◆ Work to do: Count every line of the listing where the string "part" occurs, and reply with the count alone.

◆ Data segment:
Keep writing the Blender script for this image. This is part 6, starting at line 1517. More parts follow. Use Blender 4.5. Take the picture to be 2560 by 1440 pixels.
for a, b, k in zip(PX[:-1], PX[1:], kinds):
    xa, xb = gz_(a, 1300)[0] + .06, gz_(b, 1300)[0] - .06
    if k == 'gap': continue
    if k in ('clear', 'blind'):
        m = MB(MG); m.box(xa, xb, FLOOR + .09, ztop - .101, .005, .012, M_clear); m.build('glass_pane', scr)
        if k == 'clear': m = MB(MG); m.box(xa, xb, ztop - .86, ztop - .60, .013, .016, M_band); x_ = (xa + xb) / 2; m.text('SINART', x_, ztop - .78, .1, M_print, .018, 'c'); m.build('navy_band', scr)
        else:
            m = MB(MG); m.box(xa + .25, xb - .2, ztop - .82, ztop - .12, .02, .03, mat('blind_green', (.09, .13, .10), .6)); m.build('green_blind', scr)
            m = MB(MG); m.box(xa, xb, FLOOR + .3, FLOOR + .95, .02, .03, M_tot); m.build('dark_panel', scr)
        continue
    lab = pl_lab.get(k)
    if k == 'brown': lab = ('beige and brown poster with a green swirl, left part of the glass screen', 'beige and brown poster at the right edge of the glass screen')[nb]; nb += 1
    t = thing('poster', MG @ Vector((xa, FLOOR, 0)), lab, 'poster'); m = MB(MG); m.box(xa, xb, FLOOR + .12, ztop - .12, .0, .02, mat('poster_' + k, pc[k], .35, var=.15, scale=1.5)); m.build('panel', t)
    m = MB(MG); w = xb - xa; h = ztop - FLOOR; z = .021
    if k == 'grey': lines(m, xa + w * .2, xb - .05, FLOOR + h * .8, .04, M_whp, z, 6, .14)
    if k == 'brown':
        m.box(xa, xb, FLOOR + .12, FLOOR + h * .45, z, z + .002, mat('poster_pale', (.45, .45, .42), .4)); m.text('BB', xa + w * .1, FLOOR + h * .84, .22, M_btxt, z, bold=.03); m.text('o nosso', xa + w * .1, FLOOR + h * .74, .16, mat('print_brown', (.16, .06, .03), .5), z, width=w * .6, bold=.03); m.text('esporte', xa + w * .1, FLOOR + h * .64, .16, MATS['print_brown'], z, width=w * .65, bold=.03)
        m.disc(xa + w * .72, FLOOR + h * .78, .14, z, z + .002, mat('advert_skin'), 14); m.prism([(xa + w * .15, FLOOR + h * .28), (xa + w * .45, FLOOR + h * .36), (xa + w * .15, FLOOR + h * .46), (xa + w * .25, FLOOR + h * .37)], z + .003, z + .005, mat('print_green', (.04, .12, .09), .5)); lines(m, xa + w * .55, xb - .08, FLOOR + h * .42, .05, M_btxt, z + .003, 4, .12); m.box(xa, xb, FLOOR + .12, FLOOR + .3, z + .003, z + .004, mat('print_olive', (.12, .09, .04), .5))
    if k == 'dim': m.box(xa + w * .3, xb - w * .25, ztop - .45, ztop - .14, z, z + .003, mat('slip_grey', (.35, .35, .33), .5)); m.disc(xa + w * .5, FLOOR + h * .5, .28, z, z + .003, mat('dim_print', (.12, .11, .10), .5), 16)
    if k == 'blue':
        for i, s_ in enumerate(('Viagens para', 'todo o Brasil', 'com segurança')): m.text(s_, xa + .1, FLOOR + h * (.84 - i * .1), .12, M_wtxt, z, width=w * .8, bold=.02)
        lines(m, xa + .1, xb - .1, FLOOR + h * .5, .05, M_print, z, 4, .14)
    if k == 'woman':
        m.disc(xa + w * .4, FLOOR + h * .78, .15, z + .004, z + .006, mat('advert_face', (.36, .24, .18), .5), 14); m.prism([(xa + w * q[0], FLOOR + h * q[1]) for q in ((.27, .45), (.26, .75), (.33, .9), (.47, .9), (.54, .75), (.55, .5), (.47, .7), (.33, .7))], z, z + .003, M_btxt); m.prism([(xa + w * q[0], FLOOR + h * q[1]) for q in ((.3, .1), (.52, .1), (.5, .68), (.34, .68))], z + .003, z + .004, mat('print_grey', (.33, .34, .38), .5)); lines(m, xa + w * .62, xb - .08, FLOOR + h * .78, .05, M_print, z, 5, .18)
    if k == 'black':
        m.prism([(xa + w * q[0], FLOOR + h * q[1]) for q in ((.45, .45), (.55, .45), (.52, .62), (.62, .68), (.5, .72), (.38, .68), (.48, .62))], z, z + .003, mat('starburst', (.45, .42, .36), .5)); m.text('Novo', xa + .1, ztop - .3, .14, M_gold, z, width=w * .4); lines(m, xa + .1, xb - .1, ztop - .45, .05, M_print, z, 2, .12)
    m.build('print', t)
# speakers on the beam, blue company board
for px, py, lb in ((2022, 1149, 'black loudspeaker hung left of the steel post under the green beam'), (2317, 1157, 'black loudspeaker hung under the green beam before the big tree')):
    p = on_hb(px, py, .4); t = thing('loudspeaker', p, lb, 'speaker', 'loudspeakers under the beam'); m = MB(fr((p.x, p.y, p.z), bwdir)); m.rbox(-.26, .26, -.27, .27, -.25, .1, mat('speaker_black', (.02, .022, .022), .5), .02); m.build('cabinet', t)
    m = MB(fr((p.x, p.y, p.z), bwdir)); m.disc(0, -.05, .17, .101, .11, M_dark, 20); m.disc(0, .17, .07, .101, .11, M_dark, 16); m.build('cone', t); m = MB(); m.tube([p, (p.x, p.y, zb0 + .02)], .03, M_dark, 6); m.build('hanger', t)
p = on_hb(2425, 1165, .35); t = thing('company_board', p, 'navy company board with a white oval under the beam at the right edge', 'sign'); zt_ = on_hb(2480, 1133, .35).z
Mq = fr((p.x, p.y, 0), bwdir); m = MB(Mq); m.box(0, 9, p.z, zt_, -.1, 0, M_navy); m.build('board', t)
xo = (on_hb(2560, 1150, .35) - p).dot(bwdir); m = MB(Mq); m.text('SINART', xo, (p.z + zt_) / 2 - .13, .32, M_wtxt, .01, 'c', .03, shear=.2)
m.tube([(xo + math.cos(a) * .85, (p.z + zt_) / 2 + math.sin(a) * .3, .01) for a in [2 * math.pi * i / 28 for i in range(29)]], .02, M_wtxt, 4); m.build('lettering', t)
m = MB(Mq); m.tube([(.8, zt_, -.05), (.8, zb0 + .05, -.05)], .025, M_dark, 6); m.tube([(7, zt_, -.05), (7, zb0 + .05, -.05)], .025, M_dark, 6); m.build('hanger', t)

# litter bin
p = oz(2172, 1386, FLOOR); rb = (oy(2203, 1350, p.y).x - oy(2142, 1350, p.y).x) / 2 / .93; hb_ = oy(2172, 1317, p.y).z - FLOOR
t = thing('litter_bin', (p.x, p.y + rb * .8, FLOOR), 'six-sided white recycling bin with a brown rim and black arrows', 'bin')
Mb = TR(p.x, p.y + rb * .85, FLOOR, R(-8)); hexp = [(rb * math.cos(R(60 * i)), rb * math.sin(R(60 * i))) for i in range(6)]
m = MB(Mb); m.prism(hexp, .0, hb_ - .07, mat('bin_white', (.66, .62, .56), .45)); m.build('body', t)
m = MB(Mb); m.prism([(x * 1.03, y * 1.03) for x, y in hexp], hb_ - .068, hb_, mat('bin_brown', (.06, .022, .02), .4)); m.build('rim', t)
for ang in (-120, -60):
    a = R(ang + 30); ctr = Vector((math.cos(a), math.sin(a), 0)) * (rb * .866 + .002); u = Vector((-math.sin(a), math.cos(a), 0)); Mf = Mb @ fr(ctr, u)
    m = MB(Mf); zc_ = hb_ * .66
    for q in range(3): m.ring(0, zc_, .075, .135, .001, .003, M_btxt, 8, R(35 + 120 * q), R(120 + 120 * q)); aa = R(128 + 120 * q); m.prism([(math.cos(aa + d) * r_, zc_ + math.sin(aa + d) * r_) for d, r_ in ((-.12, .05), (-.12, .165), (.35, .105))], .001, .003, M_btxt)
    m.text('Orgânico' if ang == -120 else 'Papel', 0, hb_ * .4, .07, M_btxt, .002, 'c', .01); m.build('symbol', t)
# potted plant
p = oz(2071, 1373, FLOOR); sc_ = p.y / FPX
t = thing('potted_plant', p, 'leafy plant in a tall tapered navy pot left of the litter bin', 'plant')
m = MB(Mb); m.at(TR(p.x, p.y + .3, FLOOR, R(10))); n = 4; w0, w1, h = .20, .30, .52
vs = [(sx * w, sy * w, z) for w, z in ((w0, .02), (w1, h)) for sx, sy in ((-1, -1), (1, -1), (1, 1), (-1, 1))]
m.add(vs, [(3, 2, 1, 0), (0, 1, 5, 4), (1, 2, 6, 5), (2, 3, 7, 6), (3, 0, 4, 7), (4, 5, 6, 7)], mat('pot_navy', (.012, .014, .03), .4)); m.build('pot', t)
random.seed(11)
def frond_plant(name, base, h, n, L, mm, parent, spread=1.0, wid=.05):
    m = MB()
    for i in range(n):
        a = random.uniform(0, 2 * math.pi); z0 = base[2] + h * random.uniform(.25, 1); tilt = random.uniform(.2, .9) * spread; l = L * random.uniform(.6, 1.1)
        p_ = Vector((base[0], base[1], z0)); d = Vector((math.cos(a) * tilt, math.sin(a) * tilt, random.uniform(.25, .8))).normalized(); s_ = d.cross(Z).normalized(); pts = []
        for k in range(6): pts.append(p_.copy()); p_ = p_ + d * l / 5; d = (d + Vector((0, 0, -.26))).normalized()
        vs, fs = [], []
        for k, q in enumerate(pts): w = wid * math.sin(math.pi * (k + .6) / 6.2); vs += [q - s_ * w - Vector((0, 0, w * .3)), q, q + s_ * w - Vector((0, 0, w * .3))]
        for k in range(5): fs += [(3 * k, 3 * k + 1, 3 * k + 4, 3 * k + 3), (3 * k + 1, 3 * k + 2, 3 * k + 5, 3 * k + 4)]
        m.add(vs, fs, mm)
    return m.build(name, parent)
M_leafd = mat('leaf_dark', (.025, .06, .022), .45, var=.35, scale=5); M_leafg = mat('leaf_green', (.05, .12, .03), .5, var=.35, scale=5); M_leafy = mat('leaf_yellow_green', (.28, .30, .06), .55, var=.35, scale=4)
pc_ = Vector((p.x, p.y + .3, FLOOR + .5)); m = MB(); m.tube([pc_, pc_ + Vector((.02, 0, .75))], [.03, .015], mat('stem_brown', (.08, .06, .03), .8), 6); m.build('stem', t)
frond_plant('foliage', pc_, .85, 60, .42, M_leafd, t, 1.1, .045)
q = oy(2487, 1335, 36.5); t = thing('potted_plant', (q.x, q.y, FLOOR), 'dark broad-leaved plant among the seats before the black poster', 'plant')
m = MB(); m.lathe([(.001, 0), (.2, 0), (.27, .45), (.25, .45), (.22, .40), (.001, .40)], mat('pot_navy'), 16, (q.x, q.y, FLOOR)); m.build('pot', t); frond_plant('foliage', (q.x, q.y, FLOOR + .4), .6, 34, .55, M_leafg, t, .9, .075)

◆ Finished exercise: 2